The Attempt at a Solution

Charge is easy you just integrate the linear charge density equation from -10 to 10.

For the electric field at the origin I believe it is zero but am not sure how to calculate it.

Every example problem puts the point P at some distance away from the line of charge not at the center or even on the line of charge.

The only thing I can think of is that I need to treat the single line of charge like two separate lines(by a extremely small negligible amount) starting at the origin. Then integrate from -10 to 0 and 0 to 10 adding them together to get the total Electric Field.

However, I am not sure if I am even allowed to do it this way.

 

[collinsmark]

Hello fitzfool,

Welcome to Physics Forums!

Homework Statement

Calculate the charge and electric field at the origin of non-uniform line of charge on the x-axis from -10cm to 10 cm on the x-axis. Where linear charge density is given by 2x^4

Homework Equations

dq=lambda dx
de=(k dq)/r^2
E=integral of (Kdq)/r^2 = k integral of (lambda dx/r^2)

The Attempt at a Solution

Charge is easy you just integrate the linear charge density equation from -10 to 10.

For the electric field at the origin I believe it is zero but am not sure how to calculate it.

Every example problem puts the point P at some distance away from the line of charge not at the center or even on the line of charge.

Yes, it doesn't make sense to put the "test charge" on top of an actual charge, since the electric field blows up as r → 0.

But it's okay for this problem, since there technically is no charge at the origin. The charge density, λ = 2x⁴ is 0 when x = 0, so it's okay to put the "test charge" at the origin in this case.

The only thing I can think of is that I need to treat the single line of charge like two separate lines(by a extremely small negligible amount) starting at the origin. Then integrate from -10 to 0 and 0 to 10 adding them together to get the total Electric Field.

However, I am not sure if I am even allowed to do it this way.

Treat the line as an infinite number of infinitesimal point charges. The charge dQ of each infinitesimal point charge is λdx. Integrate Coulombs law for point charges, using that.

[Edit: you even have the proper equation in your list of relevant equations. Just change r to x.]

[Another edit: And yes, you should find that it goes to zero due to symmetry. You'll need to treat the negative x-axis differently than the positive x-axis, because the unit vector \hat {a_r} is in different directions for each. So yes, treating it as two different lines is the right way to go here. ]

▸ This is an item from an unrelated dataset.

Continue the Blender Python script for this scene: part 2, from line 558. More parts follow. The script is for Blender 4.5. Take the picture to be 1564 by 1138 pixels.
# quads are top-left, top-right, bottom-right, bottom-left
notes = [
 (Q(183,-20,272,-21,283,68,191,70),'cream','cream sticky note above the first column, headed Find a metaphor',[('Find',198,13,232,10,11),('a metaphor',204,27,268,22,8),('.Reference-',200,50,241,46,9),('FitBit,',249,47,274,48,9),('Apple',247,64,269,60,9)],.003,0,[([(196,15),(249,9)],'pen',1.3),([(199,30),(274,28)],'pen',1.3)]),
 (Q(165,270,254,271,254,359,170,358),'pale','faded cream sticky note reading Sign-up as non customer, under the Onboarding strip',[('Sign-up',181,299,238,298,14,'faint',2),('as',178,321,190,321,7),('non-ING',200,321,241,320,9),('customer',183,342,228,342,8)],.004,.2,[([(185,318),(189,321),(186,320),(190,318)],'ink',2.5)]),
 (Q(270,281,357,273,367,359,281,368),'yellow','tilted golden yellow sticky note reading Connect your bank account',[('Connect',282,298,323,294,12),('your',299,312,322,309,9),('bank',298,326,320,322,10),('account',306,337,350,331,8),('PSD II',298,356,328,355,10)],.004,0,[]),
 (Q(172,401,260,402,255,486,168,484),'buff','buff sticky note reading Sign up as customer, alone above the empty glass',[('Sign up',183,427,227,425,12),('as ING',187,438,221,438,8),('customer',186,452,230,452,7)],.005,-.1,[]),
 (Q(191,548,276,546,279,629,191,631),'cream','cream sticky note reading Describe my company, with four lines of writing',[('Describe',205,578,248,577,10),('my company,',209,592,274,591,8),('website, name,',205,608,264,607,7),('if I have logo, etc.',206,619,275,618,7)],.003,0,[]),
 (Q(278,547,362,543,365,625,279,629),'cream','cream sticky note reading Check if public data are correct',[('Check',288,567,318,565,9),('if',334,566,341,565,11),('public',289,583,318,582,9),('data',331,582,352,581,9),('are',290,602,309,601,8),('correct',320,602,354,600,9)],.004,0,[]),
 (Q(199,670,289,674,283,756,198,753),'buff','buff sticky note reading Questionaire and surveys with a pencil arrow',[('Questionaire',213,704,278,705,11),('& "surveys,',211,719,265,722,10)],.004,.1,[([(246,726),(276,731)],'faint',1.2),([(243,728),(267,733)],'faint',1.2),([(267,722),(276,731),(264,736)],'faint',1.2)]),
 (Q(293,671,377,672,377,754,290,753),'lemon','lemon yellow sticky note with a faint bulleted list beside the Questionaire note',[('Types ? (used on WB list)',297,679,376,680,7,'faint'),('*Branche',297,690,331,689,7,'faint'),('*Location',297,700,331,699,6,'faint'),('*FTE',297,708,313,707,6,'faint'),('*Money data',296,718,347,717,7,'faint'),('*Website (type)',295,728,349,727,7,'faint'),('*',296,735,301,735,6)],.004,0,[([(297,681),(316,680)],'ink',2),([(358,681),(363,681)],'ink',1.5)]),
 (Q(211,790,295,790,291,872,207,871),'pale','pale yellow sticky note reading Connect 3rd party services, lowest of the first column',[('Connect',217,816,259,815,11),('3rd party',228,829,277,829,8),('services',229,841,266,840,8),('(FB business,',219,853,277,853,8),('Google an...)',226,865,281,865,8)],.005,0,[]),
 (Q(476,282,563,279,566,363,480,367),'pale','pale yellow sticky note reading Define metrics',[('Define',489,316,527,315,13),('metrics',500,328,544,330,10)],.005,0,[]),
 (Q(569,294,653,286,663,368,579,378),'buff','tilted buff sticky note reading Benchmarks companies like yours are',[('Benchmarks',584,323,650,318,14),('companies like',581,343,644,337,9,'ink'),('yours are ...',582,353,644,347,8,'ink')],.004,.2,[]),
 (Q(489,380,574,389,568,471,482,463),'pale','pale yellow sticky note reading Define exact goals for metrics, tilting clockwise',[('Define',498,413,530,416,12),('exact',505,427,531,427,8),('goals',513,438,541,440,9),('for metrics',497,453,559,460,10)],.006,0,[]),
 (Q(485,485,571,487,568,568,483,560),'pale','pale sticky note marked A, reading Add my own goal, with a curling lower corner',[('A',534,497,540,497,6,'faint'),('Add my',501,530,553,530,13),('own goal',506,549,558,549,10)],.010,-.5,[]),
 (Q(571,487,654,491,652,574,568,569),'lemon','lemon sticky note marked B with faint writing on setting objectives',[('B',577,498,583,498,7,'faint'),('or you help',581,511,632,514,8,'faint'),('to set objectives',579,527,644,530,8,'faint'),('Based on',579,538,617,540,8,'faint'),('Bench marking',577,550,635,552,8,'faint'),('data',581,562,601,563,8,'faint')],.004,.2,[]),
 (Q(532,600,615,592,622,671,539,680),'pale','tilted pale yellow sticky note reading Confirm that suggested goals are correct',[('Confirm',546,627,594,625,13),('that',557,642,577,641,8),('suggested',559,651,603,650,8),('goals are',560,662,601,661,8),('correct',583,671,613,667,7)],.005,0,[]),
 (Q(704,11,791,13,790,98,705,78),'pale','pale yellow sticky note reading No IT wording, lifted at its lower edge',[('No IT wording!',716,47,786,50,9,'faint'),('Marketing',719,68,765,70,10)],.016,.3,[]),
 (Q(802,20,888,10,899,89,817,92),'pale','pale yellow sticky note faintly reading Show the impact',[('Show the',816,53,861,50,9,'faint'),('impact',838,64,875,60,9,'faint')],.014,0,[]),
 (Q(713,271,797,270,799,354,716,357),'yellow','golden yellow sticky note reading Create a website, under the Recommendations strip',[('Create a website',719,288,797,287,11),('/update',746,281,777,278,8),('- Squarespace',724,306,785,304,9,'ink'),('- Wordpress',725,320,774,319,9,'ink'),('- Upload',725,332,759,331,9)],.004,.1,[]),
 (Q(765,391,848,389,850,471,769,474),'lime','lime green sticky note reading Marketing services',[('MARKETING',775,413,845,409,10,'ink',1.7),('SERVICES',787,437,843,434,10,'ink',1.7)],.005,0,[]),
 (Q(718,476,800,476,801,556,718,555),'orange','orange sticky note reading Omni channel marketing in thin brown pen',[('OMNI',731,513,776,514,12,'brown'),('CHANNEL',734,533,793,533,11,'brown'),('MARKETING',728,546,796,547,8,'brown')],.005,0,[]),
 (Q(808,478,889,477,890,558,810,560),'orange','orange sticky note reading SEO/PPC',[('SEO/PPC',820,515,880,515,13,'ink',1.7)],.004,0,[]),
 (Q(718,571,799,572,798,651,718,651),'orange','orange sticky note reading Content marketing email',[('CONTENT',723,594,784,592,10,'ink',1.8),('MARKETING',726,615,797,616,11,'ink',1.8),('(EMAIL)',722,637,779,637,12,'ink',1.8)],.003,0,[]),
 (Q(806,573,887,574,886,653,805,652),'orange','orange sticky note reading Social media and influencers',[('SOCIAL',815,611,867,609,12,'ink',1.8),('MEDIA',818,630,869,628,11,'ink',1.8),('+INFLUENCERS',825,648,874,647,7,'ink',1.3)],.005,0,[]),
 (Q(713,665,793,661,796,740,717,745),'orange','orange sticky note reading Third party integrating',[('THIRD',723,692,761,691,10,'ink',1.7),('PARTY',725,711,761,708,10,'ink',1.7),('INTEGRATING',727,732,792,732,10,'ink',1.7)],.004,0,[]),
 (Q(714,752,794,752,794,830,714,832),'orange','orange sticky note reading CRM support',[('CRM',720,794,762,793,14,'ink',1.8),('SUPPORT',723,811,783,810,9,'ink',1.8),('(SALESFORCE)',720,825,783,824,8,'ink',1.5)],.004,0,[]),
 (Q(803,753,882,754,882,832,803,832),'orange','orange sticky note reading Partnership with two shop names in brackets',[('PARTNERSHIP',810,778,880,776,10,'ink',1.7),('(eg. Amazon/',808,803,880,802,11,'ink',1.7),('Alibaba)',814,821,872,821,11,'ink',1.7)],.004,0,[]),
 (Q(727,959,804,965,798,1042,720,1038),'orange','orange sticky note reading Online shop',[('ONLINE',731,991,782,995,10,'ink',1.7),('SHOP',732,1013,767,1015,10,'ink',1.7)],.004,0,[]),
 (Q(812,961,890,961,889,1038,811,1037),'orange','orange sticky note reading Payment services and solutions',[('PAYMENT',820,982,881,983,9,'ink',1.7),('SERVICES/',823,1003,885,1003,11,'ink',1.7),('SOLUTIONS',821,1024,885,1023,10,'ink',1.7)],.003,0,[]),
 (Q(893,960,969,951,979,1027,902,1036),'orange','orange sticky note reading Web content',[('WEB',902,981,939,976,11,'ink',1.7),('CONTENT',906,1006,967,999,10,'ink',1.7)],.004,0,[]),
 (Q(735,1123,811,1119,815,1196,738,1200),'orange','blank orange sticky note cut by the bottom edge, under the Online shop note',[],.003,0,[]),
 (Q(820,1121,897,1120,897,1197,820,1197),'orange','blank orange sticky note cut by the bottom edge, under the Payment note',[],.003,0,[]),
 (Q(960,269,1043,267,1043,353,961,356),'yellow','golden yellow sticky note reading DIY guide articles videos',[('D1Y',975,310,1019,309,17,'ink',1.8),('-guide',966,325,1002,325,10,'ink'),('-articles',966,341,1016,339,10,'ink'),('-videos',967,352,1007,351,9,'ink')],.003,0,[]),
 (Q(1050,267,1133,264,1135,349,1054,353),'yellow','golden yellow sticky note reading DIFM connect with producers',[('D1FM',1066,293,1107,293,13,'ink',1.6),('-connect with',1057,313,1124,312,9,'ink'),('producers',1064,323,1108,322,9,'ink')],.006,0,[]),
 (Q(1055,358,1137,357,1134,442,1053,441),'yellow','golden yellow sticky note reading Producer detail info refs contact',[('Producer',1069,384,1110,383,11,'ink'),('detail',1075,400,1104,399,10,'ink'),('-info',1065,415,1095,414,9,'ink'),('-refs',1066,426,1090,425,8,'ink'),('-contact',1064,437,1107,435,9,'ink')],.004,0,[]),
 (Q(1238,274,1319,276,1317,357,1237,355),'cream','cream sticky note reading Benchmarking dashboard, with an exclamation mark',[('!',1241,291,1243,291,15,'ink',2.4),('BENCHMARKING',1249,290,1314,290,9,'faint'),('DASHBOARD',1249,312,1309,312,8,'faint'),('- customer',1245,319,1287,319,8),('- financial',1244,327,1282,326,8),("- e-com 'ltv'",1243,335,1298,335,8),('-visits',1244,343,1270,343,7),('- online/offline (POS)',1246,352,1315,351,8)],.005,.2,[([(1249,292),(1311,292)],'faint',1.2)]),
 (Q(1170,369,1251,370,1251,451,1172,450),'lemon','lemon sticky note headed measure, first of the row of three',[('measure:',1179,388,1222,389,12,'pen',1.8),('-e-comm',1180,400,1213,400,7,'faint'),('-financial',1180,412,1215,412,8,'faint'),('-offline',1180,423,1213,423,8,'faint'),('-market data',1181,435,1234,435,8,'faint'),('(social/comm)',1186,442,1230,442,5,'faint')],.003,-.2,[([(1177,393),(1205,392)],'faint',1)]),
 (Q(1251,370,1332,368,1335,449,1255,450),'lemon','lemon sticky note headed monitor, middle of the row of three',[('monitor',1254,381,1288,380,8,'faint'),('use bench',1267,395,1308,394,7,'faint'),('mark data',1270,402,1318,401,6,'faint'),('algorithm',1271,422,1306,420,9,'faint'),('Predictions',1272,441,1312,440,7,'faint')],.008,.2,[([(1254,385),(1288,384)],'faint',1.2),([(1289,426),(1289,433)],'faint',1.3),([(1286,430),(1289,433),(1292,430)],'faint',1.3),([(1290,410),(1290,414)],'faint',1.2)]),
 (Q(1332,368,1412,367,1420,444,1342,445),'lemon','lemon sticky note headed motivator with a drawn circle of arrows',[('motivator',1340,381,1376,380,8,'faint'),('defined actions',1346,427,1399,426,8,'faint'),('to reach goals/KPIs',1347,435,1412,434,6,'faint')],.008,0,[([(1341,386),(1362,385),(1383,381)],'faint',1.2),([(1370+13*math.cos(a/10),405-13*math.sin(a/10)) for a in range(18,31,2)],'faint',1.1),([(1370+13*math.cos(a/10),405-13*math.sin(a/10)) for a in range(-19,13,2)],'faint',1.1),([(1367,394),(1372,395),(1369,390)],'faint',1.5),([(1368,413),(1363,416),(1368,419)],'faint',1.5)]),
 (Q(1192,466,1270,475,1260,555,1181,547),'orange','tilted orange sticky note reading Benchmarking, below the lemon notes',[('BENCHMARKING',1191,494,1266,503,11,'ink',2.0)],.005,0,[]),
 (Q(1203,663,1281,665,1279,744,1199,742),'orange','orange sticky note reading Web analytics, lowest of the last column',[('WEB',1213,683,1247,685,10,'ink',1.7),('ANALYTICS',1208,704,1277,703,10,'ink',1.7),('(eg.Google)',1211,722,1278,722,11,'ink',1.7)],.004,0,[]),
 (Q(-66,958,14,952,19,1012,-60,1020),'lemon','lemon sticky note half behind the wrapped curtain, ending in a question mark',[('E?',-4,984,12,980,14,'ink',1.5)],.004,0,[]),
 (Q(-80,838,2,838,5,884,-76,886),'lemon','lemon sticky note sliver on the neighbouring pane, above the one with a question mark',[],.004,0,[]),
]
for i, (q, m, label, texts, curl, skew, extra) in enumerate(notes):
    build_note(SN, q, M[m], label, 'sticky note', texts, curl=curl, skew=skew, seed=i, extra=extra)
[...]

[Still, yet another edit: This problem is a good example of why vector calculus is more tricky than plain old run-of-the-mill calculus. Remember, electric field is a vector, that has magnitude and direction. Coulomb's law states, in differential form,

\vec {dE} = k \frac{dQ}{r^2} \hat{a_r}
And it's those pesky unit vectors, \hat{a_r} that cannot be ignored, and can make things tricky. In this problem, \hat{a_r} is different for points on the negative x-asis than it is for points on the positive x-axis. So you'll need to take that into account. This will not be the last time that the pesky unit vectors make things tricky. You can look forward to more of this in future problems. ]

 

[fitzfool]

Hmm, thank you very much for the reply and all of the edits. They were very helpful.

However, I wasn't even thinking of the unit vectors until you posted your last reply.

Taking into consideration the unit vectors I'm getting,

For the left side K ∫2x⁴ / x² from -10 to 0 is K .2/3 x³ from -10 to 0 is -5.9E11 multiply that by cos(0) is -5.9E11
For the right side I get 5.9E11 cos(180) is -5.9E11.
-5.9E11+-5.9E11 is -11.8E11. So I must be messing up a sign somewhere. I'm not sure where. Maybe I could get a hint?

 

[collinsmark]

Hmm, thank you very much for the reply and all of the edits. They were very helpful.

However, I wasn't even thinking of the unit vectors until you posted your last reply.

Taking into consideration the unit vectors I'm getting,

For the left side K ∫2x⁴ / x² from -10 to 0 is K .2/3 x³ from -10 to 0 is -5.9E11 multiply that by cos(0) is -5.9E11
For the right side I get 5.9E11 cos(180) is -5.9E11.
-5.9E11+-5.9E11 is -11.8E11. So I must be messing up a sign somewhere. I'm not sure where. Maybe I could get a hint?

I think the problem was with the evaluation of the negative x-axis part. Remember that (-10)³ is a negative number, and since that limit is on the bottom part of the integral, that also gets evaluated as negative -- a negative times a negative ...

\vec E = k \int_{-10}^0 2 x^2 dx \ + \ -k \int_0^{10} 2x^2 dx
= \frac{2}{3}k \left[0^3 - \left(-10 \right)^3 \right] -\frac{2}{3}k \left[ 10^3 - 0^3 \right]

You should be able to take it from there.

 

[fitzfool]

Thank you very much.
Can't believe I missed that 0 - a negative number is a positive number!